The Hawksbill Creek Agreement is an agreement with a 99-year lifespan, expiring in 2054. However that date is misleading, as arguably some of its most beneficial aspects expired in 1990. For on that year, exemption from Real Property Tax, Personal Property Tax, Capital Gains Taxes, Taxes on Shares and Earnings, expired. Of course, due to a private arrangement with the Grand Bahama Port Authority the expiration date of these benefits was extended to 2015.

Why should you care about the forthcoming expiration of these benefits? Will paying annual Real Property Taxes have an impact to the bottom line of your company? Should annual earnings taxes be extended to Freeport, will the payment of these make a dent to your profitability? Do you plan to realize capital gains from years of hard work building up the value of your business? How do you feel about sharing 10% of this with the Government? Without a doubt, if the exemptions from these taxes is not extended every business owner, every property owner and most of the residences of Freeport will feel the pinch (or pain) of higher taxes.

Unlike 1990, when the shareholders of the GBPA entered into the Freeport Act with the Government which provided direct benefits to both parties and indirectly benefited the Licensees and residents of Freeport, today there is a different situation at the GBPA. Today there is an opportunity for the Licensees, as one of the original three parties of  the HCA to extend the tax benefits via an amendment to the original agreement. However, to achieve this goal,  Licensees need to work together with a desire to improve our community and country.

Where do we start? Perhaps we need to first find answers to some questions raised by critics. After all, why should the Government continue to provide favorable tax status to Freeport. Doesn’t a tax benefit provided to Freeport take something away from others in The Bahamas?

A fundamental provision of the HCA made it mandatory for the GBPA to pay to the Government 125% of its cost of providing to Freeport any and all government services. In other words, government revenues collected in Freeport needed to reimburse the Government 100% of its costs plus a 25% profit. The GBPA is required to make up any shortfall.  From the beginning of the HCA,  government revenues have always exceed the target. Therefore, from the important point of government revenues, maintaining the status quo in Freeport with regard of these exempted taxes will not harm the public purse.

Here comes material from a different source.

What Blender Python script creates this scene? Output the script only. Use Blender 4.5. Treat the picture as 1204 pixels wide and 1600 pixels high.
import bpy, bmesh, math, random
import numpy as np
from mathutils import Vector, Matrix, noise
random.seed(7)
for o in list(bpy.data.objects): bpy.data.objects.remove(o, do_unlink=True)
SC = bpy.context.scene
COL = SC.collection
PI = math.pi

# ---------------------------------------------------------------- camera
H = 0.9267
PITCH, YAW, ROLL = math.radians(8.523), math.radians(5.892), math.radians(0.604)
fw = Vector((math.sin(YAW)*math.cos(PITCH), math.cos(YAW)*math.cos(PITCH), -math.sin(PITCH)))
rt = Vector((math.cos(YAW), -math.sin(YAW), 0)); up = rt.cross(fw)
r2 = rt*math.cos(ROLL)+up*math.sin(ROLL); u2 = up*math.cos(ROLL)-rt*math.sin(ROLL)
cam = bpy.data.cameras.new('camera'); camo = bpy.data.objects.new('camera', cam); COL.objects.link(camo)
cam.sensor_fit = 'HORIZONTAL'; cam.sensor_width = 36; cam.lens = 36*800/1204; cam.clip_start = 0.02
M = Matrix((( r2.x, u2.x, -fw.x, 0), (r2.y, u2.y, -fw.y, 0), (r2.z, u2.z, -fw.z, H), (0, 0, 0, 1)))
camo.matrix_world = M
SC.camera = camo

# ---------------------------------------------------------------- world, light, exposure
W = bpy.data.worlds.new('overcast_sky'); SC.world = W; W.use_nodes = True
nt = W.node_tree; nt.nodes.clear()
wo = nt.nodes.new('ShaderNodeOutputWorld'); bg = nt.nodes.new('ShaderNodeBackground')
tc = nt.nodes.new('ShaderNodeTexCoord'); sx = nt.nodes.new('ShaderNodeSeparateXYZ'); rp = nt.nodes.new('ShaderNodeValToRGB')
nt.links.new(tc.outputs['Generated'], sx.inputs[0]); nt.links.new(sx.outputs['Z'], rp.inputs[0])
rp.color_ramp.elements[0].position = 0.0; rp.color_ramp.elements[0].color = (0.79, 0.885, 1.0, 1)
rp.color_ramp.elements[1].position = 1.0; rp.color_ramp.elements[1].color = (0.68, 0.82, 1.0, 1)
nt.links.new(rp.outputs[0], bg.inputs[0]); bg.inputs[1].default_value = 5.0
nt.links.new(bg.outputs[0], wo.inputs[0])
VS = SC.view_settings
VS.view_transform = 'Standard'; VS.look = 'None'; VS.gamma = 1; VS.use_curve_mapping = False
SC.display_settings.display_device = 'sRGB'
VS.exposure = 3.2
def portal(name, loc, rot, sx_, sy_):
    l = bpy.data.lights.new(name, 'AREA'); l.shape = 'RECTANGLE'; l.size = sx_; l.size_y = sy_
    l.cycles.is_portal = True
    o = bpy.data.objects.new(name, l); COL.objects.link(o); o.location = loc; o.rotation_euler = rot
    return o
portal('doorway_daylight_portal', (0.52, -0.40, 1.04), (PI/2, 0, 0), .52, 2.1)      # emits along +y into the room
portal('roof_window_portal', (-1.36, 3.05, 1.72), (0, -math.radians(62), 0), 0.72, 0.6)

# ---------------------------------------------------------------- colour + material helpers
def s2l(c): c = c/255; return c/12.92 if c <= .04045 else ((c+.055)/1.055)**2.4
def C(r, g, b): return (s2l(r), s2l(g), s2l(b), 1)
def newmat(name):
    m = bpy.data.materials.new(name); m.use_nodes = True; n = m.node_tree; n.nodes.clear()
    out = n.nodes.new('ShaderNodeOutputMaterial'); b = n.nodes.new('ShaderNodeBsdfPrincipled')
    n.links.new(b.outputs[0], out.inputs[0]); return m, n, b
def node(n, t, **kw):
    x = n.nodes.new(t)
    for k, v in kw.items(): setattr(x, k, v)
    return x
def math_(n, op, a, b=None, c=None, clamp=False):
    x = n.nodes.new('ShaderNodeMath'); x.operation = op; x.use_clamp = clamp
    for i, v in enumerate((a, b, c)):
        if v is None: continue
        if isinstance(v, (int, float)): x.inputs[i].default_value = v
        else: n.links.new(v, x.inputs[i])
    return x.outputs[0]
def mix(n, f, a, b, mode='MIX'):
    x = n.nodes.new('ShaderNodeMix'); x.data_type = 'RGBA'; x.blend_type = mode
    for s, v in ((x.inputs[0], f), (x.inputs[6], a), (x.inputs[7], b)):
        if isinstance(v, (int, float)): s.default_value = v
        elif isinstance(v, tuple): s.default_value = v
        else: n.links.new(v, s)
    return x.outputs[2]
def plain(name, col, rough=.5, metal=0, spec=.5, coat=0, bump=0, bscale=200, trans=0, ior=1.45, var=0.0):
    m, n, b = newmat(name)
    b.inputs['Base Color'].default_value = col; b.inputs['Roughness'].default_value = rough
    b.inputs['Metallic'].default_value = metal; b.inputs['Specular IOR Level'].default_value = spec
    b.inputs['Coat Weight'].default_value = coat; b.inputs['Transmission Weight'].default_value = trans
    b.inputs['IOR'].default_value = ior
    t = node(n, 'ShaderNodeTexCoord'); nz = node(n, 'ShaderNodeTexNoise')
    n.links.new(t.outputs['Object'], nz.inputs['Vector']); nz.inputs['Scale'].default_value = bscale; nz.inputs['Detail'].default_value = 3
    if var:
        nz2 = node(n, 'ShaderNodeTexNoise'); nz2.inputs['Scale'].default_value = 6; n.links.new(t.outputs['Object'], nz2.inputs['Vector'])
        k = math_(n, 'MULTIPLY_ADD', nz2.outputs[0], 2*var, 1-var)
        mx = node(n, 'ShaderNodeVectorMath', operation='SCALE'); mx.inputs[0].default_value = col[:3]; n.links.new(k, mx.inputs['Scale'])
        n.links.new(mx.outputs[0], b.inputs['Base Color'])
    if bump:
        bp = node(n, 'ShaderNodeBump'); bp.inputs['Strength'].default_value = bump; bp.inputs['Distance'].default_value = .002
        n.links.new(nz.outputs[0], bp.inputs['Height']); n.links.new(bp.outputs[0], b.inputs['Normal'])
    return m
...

In fact, the economic future of The Bahamas will be greatly dependent upon a healthy Freeport. For all its progress, Freeport is a very young town. While the vision of the original founders has transformed a pine forest and small collection of settlements into a modern city of 45,000, the potential for even greater future economic growth is still within our reach. As the GBPA goes through its change of ownership, now is not the time to increase taxes and radically change the cost basis of doing business in Freeport. With the population explosion in Nassau, a greater demand for the creation of jobs will be placed upon Freeport. Businesses here have worked hard to build today’s economic engine, one which provides substantial revenues to the Government. Image what could be accomplished in the next 45 years.